A second method would be to furnish the necessary capital oneself and thus bridge the starving period. Now the capital that an American colored man, working at "colored" wages, can afford to put into a periodical of purpose is small. THE CRISIS is a small magazine run on extremely economical lines with a small - much too small - working force; but THE CRISIS costs over $1,000 a month to publish and distribute. Persons proposing to start small magazines should remember this. Yet an earnest agent who is about to buy twenty-five copies a month writes us: "I will handle your magazine if you will promise to enlarge it soon!"

The push of the unspoken thought that demands utterance is strong. So, despite cost and trouble, the editor attempted seven years ago a small magazinelike weekly, published at Memphis, Tenn., and called The Moon. The editor gave all his savings, some twelve hundred little dollars, into the hands of an ambitious young printer, turned the whole business responsibility over to him and furnished his services as editor free. The result was a flash of popularity, a year of unsystematic struggle, and then the clear realization that either the editor must give his whole time and help in the business management or give up. Now as the editor was earning his daily bread as well as capital for The Moon by his work as a teacher, giving this up seemed impossible and the Moon set.

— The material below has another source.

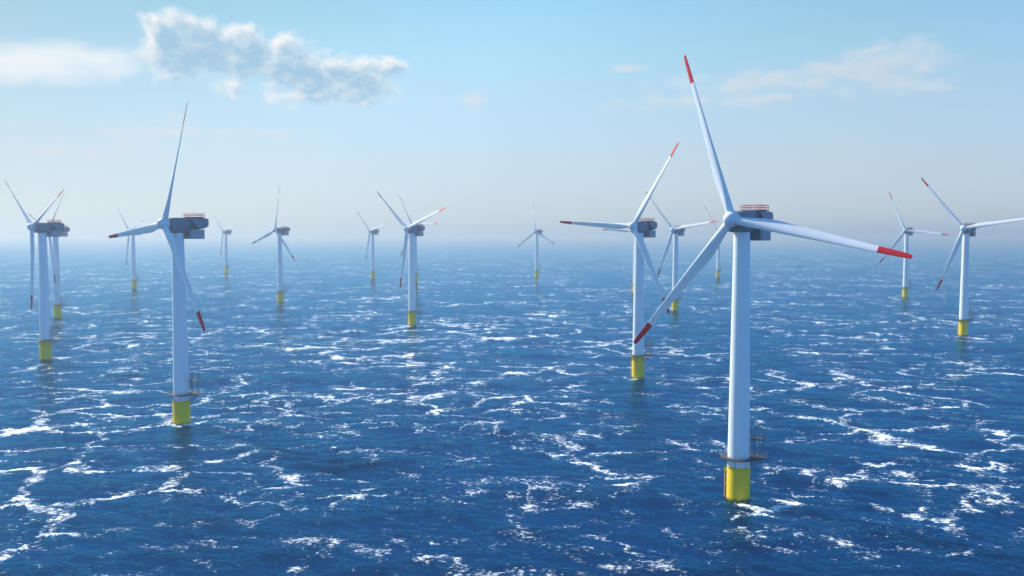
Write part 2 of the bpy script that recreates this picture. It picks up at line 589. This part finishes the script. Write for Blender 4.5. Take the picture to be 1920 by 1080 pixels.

Immediately friends came forward and said: "But we must have such a periodical as you sought to give us. Suppose we help you bear the expense?" The result was a miniature magazine called The Horizon, published for nearly three years in Washington, D. C., by men who themselves paid the deficit out of their shallow pockets.

Here we faced a new problem. Scarcely 500 copies of the magazine were sold monthly, and, as the young manager flatly put it, it seemed as if "the people don't want it."